A word about insurance.

A good deal of the small repairs needed, such as repairing the stair railings involve health and safety issues, and most of the time, regular licensed contractors cannot get to it on a timely basis exposing tenants to dangers, which could lead to a lawsuit. So I have to decide it the risk is bigger with an unlicensed handyman injuring himself fixing a railing, like banging his finger with a hammer, or a tenant getting himself hurt waiting weeks for a repairman to show up. If you think of it, it’ll be more likely for a tenant to injure himself going up and down the stairs with defective railings, weeks after week, waiting for a “licensed contractor” to fix it.

And how about me.

I climbed three stories up to the roof of a rental to fix a leak because over the Xmas, and New Years holiday, I cannot get any repairman to plug a leak, and the weather man says heavy rains are coming.

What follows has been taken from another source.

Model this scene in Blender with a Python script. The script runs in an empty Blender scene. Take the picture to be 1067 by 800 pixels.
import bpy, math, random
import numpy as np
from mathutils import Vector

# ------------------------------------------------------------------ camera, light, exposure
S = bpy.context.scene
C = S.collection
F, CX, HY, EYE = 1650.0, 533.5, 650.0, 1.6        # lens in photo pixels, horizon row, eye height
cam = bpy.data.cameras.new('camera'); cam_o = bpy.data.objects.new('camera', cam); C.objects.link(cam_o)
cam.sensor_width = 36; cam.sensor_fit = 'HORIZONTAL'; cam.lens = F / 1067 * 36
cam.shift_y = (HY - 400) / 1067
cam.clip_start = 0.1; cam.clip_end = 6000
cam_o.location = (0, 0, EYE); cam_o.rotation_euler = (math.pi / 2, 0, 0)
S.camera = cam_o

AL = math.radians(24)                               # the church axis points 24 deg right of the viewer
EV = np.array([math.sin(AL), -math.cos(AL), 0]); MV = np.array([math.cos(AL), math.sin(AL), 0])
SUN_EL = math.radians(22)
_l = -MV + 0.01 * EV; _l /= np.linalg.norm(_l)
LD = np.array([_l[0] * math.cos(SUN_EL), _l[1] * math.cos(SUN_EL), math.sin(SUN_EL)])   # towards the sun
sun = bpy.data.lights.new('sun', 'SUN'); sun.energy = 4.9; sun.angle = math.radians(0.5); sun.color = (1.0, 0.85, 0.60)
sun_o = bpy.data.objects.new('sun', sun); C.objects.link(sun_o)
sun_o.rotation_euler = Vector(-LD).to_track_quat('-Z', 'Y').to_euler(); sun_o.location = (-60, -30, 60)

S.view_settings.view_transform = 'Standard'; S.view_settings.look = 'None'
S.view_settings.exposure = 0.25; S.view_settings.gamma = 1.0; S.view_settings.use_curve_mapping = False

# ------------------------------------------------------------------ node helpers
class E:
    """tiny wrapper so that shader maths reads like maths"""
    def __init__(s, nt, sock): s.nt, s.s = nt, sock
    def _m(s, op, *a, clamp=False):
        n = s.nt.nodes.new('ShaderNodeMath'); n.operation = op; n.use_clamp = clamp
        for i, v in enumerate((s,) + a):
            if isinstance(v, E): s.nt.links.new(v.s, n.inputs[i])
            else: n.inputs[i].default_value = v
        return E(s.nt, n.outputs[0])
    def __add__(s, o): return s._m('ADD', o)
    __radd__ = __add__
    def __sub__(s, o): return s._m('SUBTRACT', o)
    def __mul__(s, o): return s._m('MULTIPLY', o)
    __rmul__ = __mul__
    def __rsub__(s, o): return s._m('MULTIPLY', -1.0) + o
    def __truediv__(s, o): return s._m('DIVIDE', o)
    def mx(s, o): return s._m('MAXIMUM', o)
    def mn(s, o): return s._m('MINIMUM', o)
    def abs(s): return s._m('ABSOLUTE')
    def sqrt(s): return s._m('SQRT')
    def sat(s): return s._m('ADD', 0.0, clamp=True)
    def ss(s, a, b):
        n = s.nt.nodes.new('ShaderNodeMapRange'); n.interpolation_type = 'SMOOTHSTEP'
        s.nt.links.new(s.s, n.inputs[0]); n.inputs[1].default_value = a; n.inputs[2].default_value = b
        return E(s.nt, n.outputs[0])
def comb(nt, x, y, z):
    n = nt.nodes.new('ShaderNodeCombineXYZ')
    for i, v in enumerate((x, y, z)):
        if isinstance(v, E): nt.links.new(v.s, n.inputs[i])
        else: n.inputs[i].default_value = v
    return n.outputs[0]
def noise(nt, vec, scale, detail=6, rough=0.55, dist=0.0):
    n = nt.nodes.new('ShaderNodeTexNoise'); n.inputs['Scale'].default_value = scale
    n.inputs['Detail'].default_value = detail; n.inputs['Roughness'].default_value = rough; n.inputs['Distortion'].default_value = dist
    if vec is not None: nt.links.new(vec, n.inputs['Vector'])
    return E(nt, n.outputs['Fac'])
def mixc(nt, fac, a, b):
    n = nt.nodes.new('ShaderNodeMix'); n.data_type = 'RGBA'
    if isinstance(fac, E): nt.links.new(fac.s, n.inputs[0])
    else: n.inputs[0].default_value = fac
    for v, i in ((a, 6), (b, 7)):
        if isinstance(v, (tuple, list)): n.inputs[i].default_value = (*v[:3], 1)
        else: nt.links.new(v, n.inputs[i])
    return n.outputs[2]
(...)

As I mentioned in an earlier post, get a line on the samll contractors, and handyman thru your local hardware store, paint supply store, or recommendations from folks at church, or the senior citizens center.

One other thing I figure out through the years. A licensed contractor with nothing to do, that could get to me today is usually too expensive, or “has no idea what he’s doing”. I had one of these guys fix a leaky roof, and when it continued leaking, the real roofers came, they charged me extra for removing what this guy did, repair the damage, and do it right the second time around.